ABSTRACT

One of the more attractive perquisites associated with a career as a professor of educational administration is the opportunity to work with school administrators from many countries. Such experiences reveal cultural isomorphs that occur within and among specific cultures. By isomorph is meant social conditions or value postures appearing to share the same shape or meaning from country to country but actually structured of quite different elements. For example, school administrators in countries such as the United States, Sweden, Canada, and Hong Kong are much inclined to profess a belief and commitment to democratic processes and democracy in general. Yet the nature of democracy in each country is clearly based on sharply contrasting notions of what constitutes free speech, social consensus, and appropriate political participation by the citizenry. A comparison of the acceptable standards of free speech in the United States and China is an obvious example. However, isomorphs can occur even within a single nation or culture, not just among nations.
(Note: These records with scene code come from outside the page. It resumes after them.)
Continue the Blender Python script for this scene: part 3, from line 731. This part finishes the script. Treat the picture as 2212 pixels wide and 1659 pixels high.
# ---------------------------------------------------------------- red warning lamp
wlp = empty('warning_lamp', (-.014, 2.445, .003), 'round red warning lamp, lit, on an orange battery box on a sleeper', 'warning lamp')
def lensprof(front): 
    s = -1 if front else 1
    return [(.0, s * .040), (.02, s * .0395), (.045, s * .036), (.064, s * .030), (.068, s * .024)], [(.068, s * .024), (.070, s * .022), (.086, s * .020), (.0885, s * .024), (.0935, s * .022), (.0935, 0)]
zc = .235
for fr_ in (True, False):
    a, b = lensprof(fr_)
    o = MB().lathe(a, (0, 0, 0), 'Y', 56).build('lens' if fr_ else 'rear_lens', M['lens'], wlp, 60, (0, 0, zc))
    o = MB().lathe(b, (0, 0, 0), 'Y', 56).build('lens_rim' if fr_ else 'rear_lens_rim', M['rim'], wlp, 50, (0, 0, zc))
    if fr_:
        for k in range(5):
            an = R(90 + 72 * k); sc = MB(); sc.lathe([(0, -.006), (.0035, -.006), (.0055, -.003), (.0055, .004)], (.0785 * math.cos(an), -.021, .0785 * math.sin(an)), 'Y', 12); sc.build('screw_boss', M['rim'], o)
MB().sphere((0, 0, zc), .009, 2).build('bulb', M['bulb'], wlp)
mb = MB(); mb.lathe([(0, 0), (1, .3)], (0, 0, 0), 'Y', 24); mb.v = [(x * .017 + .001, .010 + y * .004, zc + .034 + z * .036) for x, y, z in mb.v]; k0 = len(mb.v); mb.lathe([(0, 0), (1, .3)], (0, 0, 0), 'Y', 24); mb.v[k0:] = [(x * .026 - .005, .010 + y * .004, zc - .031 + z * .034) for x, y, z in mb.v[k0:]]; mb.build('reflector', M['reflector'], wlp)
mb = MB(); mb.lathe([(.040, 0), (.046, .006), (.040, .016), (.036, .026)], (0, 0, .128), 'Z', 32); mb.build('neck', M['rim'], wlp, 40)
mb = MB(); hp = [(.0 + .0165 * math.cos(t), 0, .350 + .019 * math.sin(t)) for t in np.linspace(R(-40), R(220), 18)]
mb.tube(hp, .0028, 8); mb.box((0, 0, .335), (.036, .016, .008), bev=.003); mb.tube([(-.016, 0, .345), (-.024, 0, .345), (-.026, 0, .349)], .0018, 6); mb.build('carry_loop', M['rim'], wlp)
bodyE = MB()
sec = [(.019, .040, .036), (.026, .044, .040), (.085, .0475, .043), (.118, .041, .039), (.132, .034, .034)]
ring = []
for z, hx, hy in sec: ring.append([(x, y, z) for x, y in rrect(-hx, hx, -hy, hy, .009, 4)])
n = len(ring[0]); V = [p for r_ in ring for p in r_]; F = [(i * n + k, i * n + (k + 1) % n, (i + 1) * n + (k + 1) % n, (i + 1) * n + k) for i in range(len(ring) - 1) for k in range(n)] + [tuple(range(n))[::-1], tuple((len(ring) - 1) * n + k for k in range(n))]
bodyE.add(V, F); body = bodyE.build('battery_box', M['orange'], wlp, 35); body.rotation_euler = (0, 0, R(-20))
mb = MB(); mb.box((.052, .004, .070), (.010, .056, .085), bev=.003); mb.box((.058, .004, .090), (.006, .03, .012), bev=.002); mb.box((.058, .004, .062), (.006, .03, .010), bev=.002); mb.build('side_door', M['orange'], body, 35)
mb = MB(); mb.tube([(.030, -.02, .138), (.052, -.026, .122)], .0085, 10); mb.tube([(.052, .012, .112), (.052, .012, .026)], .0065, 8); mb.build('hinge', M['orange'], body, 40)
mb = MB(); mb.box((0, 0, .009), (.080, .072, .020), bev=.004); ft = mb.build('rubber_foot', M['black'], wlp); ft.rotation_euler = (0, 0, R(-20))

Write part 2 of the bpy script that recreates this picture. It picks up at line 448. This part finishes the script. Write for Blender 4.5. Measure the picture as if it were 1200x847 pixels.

Consider how in the United States citizens are currently debating the nature of personal freedom in terms of the proper relationship between the right to bear arms and democracy. Some Americans view the private ownership of firearms as anathema to democracy, others as a prerequisite. Yet, both groups definitely consider themselves patriots of democracy. Isomorphs aside, such is the nature of ethics when they are adopted as guides to action. Transrational values of any sort are rather vulnerable to multiple interpretation in application from one context to another.